1 Section 4.1.2 in both ASOP No. 27 and ASOP No. 35
2 Addition to factors for consideration in ASOP No. 4, section 3.14
3 Section 4.1.2 in both ASOP No. 27 and ASOP No. 35
5
• Extension of the requirement to disclose situations where current funding policy/practice is
expected to result in plan exhaustion4 to require a qualitative estimate of when assets will be
exhausted.
• Disclosure of the implicit amortization period in fixed-rate contribution situations under the
current funding policy.
• Disclosure of any situation where the contribution requirement is less than the normal cost plus
interest on the unfunded accrued liability calculated using the market value of assets, and how
long before the contribution requirement is expected to exceed that amount.
• Disclosure of a historical scorecard comparing actual contributions to recommended
contributions if this information is available to the actuary and there is a history of significant
underfunding.


Back to the Marketwatch piece:

Quote:
The reasons are plainly political. Lowering the assumed rate of return would result in an immediate requirement for taxpayers to as much as triple their contributions to these pension funds — or for the promised benefits to be curtailed. (That’s illegal, according to some state constitutions.)

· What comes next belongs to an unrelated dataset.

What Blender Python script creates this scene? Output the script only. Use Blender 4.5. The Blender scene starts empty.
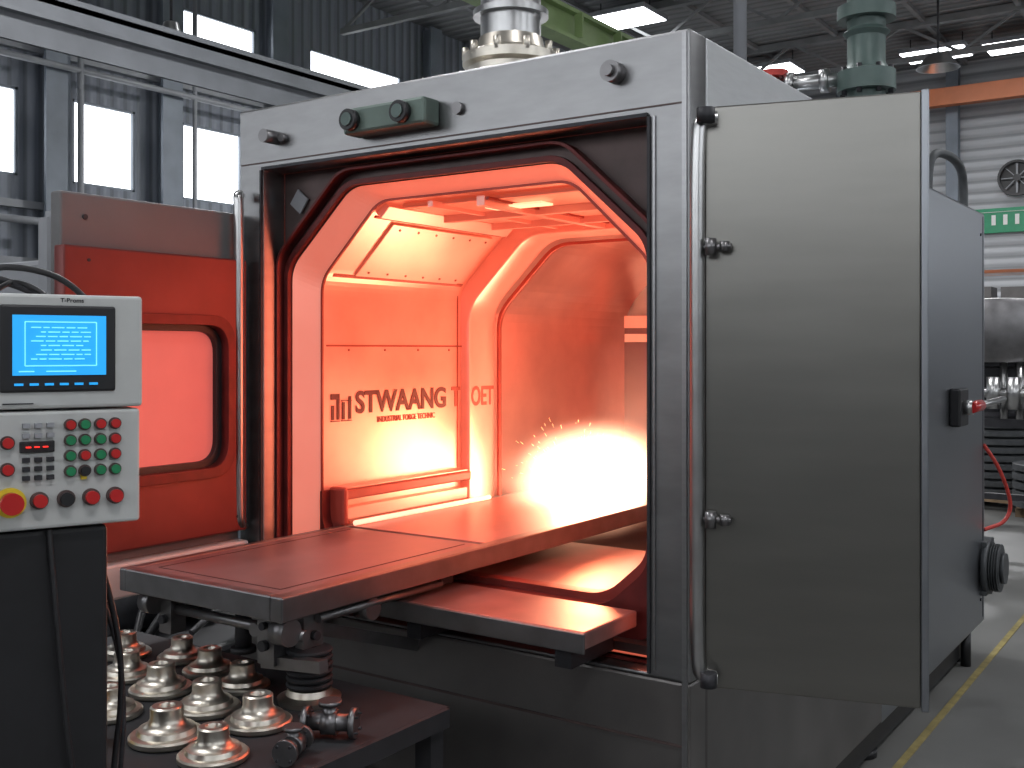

Neither Republican nor Democratic politicians want either of these things to happen, though perhaps for different reasons. So they “kick the can down the road.”

The return assumption remains high. The consultants and investment managers continue, against all evidence, to allow their pension fund clients to believe — or to pretend to believe — they can achieve these returns.

Where’s this headed? If, in the future, many government pension funds fail all at once to have sufficient funds to pay their retirees, the burden will suddenly fall on state governments — and ultimately on the federal government.

I don't see why the federal government. They didn't do diddly for Detroit. They're barely doing anything for Puerto Rico. It's not like they're going to do much for bankrupt states.